Prison Smoking Ban Likely to Bring a Pack of Changes

FOLSOM, Calif. — Doing time in a California state prison won't be quite the same beginning Friday. All inmates, once given tobacco and matches along with their prison blues and toothbrush, will now be forbidden to smoke.

Born of legislation passed last year, the tobacco ban was sold as a boon that would offer a big drop in prison healthcare costs and clean air for inmates and officers who didn't like to light up. The Republican assemblyman who pushed the ban last year predicted that it would save at least $265 million a year.

Judging from the experience of other states -- and reports from a few California prisons that are already smoke-free -- health costs will go down. But their experience also shows that forcing inmates to kick the habit has downsides.

One is the birth of a black market for tobacco -- and the smuggling, extortion and violence that accompany it. With about half of the state's 163,000 inmates addicted to nicotine, tobacco demand will prompt scores of entrepreneurs to begin selling the newest contraband behind bars, prison officials say.

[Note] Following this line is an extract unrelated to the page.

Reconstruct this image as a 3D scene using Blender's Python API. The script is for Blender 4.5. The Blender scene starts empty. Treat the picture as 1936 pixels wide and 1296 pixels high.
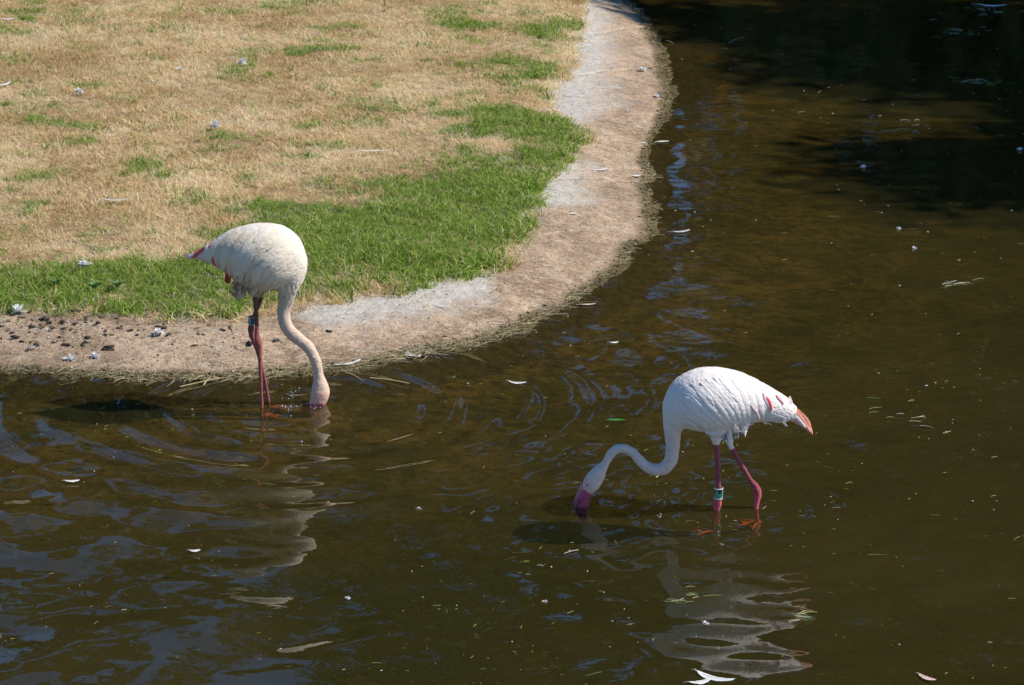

Rising tensions are also a worry.

When Maine banned smoking in prison in 2000, assaults quadrupled.

At Folsom State Prison east of Sacramento, where the canteen stopped selling tobacco earlier this year, an underground economy is now in full swing. A tin of Bugler -- which retailed for about $11 in May -- now goes for $200 on the cellblock, convicts say. Lighters, matches and rolling papers command similarly inflated prices.

And inmates say a network of tobacco brokers, middlemen and enforcers -- assigned to ensure that prisoners pay their tobacco debts -- is taking shape.

"It's crazy, you know what I mean?" said Michael Johnson, 45, a bespectacled inmate from Stockton struggling to kick a 20-cigarette-a-day habit. "Tobacco is gonna be more valuable than dope."

Inmates aren't the only ones who will be forced to snuff out their smokes. More than 30,000 employees in the Department of Corrections' 33 prisons and camps must also abide by the new law.

Unlike workers in many other jobs, most corrections employees are tied to posts deep within the bowels of prisons and cannot easily step off the property for a cigarette break. Folsom's acting warden, Matt Kramer, said that although many nonsmoking employees welcomed the ban, those who enjoyed a midday puff would have it rough.